Still, the decision to switch to AMD processors now is somewhat odd, given that Intel's new Woodcrest processor is slated to start shipping in the next month. According to Intel, Woodcrest will narrow the performance and power-efficiency advantage that AMD now enjoys.

In a conference call with reporters, Rollins stressed that the AMD chips were only being used in Dell's high-end, four-processor servers. "Our product announcement really is in a very small category, a product where we're not selling a ton of products from Intel today anyway," said Rollins. He said that Dell would continue to buy the "vast majority" of its processors from Intel for the company's desktops, notebooks and the rest of its server line.

Dell executives did not rule out expanding the use of AMD chips across its product line, answering questions on the topic by stating that Dell will deliver the best technology to its customers.

For its part, Sunnyvale, Calif.-based AMD issued a press release stating that it was looking forward to working with its newest customer.

"Dell is a customer-focused company and we're pleased to see that they are listening to their customers and providing them the choice of innovative AMD products," AMD Vice President of Commercial Business Marty Seyer said in a statement.

Dell also announce that it was ending its practice of providing specific quarterly guidance for revenue and per-share earnings, saying it would focus forward-looking statements on long-term, specific company and industry factors that could influence performance.

The company said it expects second-quarter results to be similar to those in the first quarter.

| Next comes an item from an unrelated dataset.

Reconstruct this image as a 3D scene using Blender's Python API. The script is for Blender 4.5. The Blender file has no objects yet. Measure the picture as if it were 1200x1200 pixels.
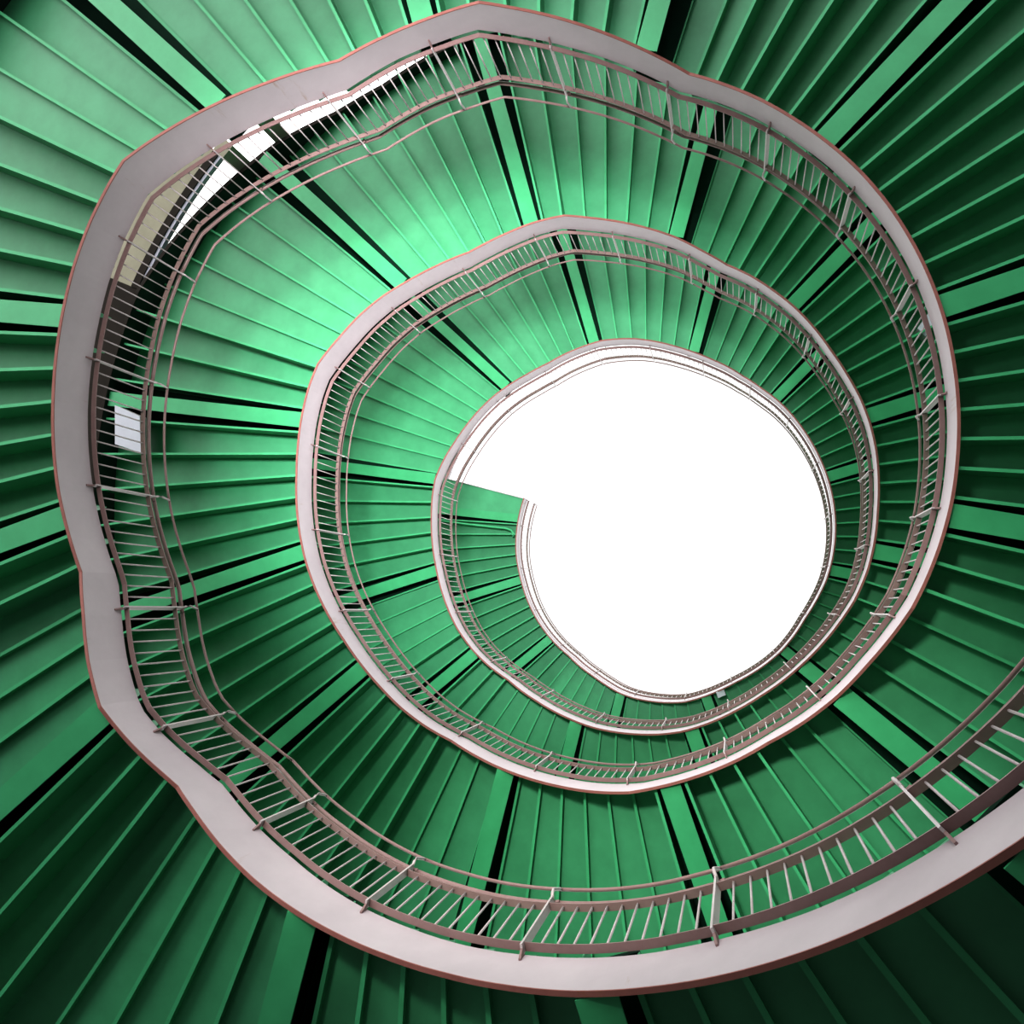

A Thomson First Call analyst consensus survey had expected Dell to post second-quarter earnings of 34 cents a share on revenue of $14.34 billion, suggesting that Dell's guidance is slightly below current estimates.

Going forward, Dell signaled that it was shifting its priority to growth, rather than maintaining high profit margins, which the company blamed for some of the recent slowdown in sales.

"Our belief is that over the last year or so we let margins float up and allowed our growth to essentially come to a stall," said Rollins. To reignite growth, Dell executives said they would launch a multipronged plan with price cuts playing a central role.

"We're trying to find the right spot to where we can get growth that's higher than 6% and yet have good operating margins," said CFO Jim Schneider.

Schneider said that operating expenses should scale down as a percent of revenue over time, but that they could actually go up in the short term as Dell takes steps to reinvest in growth. He also said that Dell is planning to offer up to $1 billion in commercial paper this year, likely in the second quarter.

During the first quarter, Dell said that mobility products revenue grew 12% year over year, while desktop PC revenue decreased 3%. Imaging product revenue were up 10%, with sales of ink and other printer consumables surging 54%.

Sales outside of the U.S. reached 44% of total revenue, up 12% year over year, with double-digit revenue growth in Asia-Pacific and Japan as well as in China.

Dell said it lost share in the U.S. consumer market, although the company did not specify how much. Revenue for the Americas region was up 4% year over year.